Your task is to reproduce the material exactly.

Stored data:
○ ○ ○ ○ ○
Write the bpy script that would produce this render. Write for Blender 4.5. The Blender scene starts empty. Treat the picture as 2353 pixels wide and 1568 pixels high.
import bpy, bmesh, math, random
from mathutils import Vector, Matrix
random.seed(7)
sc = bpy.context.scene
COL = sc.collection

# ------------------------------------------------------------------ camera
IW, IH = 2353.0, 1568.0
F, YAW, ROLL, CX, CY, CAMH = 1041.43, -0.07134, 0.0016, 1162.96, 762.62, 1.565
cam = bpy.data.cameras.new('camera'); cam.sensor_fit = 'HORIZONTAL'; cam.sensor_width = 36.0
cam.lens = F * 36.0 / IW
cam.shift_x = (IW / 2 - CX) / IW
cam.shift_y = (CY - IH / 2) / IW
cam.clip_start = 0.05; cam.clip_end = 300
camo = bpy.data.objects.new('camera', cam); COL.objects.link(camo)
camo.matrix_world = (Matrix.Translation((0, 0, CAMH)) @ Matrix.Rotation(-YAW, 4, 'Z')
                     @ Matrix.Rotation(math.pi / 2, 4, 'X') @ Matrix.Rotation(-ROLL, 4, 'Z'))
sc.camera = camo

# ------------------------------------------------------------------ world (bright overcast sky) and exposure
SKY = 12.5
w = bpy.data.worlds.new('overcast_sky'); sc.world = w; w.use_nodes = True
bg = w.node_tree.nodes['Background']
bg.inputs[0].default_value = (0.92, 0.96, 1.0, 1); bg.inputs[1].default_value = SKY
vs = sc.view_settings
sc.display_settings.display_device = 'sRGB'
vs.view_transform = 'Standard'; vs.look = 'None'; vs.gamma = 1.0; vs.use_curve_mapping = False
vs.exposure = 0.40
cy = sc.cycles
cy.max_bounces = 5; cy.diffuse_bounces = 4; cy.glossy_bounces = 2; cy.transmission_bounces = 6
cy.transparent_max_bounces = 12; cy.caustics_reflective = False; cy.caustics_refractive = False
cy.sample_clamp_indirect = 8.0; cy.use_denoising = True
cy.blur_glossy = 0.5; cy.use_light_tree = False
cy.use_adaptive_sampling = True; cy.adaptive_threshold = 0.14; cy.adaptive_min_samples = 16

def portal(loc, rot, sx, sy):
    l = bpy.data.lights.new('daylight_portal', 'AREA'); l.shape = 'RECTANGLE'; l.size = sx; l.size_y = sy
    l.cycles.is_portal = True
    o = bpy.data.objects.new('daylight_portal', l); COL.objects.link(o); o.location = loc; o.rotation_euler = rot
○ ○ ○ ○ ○
Final result:
Write the bpy script that would produce this render. Write for Blender 4.5. The Blender scene starts empty. Treat the picture as 2353 pixels wide and 1568 pixels high.
import bpy, bmesh, math, random
from mathutils import Vector, Matrix
random.seed(7)
sc = bpy.context.scene
COL = sc.collection

# ------------------------------------------------------------------ camera
IW, IH = 2353.0, 1568.0
F, YAW, ROLL, CX, CY, CAMH = 1041.43, -0.07134, 0.0016, 1162.96, 762.62, 1.565
cam = bpy.data.cameras.new('camera'); cam.sensor_fit = 'HORIZONTAL'; cam.sensor_width = 36.0
cam.lens = F * 36.0 / IW
cam.shift_x = (IW / 2 - CX) / IW
cam.shift_y = (CY - IH / 2) / IW
cam.clip_start = 0.05; cam.clip_end = 300
camo = bpy.data.objects.new('camera', cam); COL.objects.link(camo)
camo.matrix_world = (Matrix.Translation((0, 0, CAMH)) @ Matrix.Rotation(-YAW, 4, 'Z')
                     @ Matrix.Rotation(math.pi / 2, 4, 'X') @ Matrix.Rotation(-ROLL, 4, 'Z'))
sc.camera = camo

# ------------------------------------------------------------------ world (bright overcast sky) and exposure
SKY = 12.5
w = bpy.data.worlds.new('overcast_sky'); sc.world = w; w.use_nodes = True
bg = w.node_tree.nodes['Background']
bg.inputs[0].default_value = (0.92, 0.96, 1.0, 1); bg.inputs[1].default_value = SKY
vs = sc.view_settings
sc.display_settings.display_device = 'sRGB'
vs.view_transform = 'Standard'; vs.look = 'None'; vs.gamma = 1.0; vs.use_curve_mapping = False
vs.exposure = 0.40
cy = sc.cycles
cy.max_bounces = 5; cy.diffuse_bounces = 4; cy.glossy_bounces = 2; cy.transmission_bounces = 6
cy.transparent_max_bounces = 12; cy.caustics_reflective = False; cy.caustics_refractive = False
cy.sample_clamp_indirect = 8.0; cy.use_denoising = True
cy.blur_glossy = 0.5; cy.use_light_tree = False
cy.use_adaptive_sampling = True; cy.adaptive_threshold = 0.14; cy.adaptive_min_samples = 16

def portal(loc, rot, sx, sy):
    l = bpy.data.lights.new('daylight_portal', 'AREA'); l.shape = 'RECTANGLE'; l.size = sx; l.size_y = sy
    l.cycles.is_portal = True
    o = bpy.data.objects.new('daylight_portal', l); COL.objects.link(o); o.location = loc; o.rotation_euler = rot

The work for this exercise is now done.